Fancy a boy saying this to himself at cricket, while a ball is flying beautifully towards him, an easy catch, even for a duffer. Do you suppose he will catch it? Not he. He will stand where he is, and put up his hands, and look another way. In fact, he won't do his best. And why? Because all of us never expect him to catch it; and if he did, we should probably call it a "fluke," and laugh at him all the more. Yes, it's our fault in a certain measure that Billy is the awful "duffer" he is.

Sometimes, as in the game of football we have referred to, he does make up his mind to do his best; but even then the idea that "destiny" is against him, and that everybody is expecting him to make a fool of himself, as usual, is enough to make any fellow nervous and a duffer.

However, whatever excuses we may make for Billy, he was undoubtedly a duffer. I have named one reason of his bad luck--want of thought--and another was hurry. In fact, the two reasons become one, for it was chiefly because Billy would never give himself time to think that he made so many mistakes. All his thinking came after the thing was done. As soon as the chemicals had blown up, for instance, it entered his head he had mixed the wrong ingredients, and as soon as the ball was flying to the wrong goal it occurred to him he had kicked it in a wrong direction.

And this really brings me to the moral of my discourse. Don't despair, if you are a duffer, for you may cure yourself of it, if you will only _think_ and _take your time_. If we are not quick-witted, it does not follow we have no wits, and if we only use them carefully, we shall be no greater duffers than some of our sharp fellows.

The great philosopher Newton once appeared in the light of a great duffer. He had a cat, and that cat had a kitten, and these two creatures were continually worrying him by scratching at his study door to be let either in or out. A brilliant idea occurred to the philosopher--he would make holes in the bottom of his door through which they might pass in or out at pleasure without troubling him to get up and open the door every time. And thereupon he made a big hole for the cat and a little hole for the kitten, as if both could not have used the big hole!

Well, you say, one could fancy Billy Bungle doing a thing like that, but what an extraordinary error for a philosopher to fall into! It was, but the reason in both cases is alike. Neither thought sufficiently about what he was doing. Newton was absorbed with other things, and Billy was thinking of nothing, and yet both he and Newton were duffers, which goes to prove that without care any one may belong to that class.

How many men who have begun life as reputed "duffers" have turned out great men! but you will find that none of them ever did themselves any good till they had cured themselves of that fault. That's what you, and I, and Billy Bungle must all do, boys.

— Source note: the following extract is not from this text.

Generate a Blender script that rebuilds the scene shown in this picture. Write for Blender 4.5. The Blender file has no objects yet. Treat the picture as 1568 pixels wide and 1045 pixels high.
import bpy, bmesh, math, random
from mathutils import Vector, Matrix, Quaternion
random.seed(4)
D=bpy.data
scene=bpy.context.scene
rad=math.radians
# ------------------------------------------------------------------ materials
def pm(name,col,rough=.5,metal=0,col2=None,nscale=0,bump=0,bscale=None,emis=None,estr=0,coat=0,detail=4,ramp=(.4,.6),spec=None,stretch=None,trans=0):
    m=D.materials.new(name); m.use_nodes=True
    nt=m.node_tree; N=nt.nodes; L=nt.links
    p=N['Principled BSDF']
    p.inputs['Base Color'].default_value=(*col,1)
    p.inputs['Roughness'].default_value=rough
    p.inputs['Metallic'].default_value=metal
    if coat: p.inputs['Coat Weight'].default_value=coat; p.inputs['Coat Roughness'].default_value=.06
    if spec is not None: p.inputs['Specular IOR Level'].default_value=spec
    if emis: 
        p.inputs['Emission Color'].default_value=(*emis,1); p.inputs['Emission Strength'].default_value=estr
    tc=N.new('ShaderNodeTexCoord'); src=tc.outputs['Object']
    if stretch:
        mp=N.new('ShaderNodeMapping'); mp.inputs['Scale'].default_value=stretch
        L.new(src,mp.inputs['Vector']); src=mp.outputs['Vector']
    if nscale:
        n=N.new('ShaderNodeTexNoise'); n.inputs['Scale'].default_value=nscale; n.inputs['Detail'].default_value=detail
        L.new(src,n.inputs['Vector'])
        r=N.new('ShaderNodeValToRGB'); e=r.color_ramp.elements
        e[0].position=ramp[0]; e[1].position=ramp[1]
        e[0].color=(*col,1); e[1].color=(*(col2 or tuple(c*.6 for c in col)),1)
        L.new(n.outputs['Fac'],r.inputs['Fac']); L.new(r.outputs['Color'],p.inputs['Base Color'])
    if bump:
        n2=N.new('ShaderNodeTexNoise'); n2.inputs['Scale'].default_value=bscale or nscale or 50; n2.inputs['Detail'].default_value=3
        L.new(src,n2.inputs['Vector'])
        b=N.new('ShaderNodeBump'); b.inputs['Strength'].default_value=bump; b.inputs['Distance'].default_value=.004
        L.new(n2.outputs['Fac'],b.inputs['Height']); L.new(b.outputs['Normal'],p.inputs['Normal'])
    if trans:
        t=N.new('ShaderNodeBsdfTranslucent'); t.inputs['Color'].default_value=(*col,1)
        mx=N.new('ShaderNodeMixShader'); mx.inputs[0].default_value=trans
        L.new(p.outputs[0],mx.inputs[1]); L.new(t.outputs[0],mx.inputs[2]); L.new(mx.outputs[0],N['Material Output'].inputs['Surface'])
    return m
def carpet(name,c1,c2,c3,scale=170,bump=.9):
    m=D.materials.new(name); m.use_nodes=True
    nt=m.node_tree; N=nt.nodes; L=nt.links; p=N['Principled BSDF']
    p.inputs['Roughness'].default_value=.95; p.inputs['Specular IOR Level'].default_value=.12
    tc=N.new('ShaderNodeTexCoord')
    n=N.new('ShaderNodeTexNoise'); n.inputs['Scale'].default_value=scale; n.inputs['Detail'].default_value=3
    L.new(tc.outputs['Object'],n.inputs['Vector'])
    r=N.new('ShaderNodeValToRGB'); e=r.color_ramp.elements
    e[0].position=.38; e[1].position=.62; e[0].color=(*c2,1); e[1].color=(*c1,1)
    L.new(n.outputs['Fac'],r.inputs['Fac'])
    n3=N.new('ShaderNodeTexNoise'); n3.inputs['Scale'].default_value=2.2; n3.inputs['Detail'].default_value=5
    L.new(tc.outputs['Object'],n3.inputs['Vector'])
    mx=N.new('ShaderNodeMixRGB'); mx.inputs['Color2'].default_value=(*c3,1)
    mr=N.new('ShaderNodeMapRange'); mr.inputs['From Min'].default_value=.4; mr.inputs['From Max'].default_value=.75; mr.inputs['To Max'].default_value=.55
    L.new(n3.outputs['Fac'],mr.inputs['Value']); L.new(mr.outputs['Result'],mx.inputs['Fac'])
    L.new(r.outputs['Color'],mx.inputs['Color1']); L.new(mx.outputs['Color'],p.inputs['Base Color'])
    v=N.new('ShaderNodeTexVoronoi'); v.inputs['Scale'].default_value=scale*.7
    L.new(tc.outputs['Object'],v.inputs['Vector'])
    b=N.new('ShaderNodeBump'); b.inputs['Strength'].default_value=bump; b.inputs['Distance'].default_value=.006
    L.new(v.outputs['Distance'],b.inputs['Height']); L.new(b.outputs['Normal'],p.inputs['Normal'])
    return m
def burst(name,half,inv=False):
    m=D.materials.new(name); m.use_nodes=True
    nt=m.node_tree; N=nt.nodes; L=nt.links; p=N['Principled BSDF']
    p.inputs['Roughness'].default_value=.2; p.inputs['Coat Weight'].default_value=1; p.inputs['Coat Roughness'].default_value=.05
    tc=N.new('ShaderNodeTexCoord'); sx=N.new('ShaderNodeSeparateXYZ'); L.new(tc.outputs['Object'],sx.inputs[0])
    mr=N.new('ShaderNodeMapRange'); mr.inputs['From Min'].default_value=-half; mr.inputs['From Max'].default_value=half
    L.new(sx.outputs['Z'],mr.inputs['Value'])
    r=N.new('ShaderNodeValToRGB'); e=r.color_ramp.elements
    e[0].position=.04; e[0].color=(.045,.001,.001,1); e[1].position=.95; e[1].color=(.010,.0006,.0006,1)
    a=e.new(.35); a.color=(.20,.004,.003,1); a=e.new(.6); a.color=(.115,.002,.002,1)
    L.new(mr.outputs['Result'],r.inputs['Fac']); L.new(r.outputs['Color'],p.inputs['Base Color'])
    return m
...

Just two words more about Billy. We all liked him, as I have said, for he was imperturbably good-tempered. He bore no malice for all our laughing, and now and then, when he was able to see the joke, would assist in laughing at himself.

And then he never tried to make himself out anything but what he was. Of all detestable puppies, the duffer who tries to pass himself off for a clever man is the most intolerable; for nothing will convince him of his error, and nothing will keep him in his place. He's about the one sort of character nobody knows how to deal with, for he sets everybody else but himself down as duffers. What can anybody do to such a one?

But there is another extreme. Billy's great fault was that he was too ready to believe others who called him a duffer. Don't take it for granted you are a duffer because any one tells you so. Find it out for yourself, and when you've found it out--"don't be a duffer!"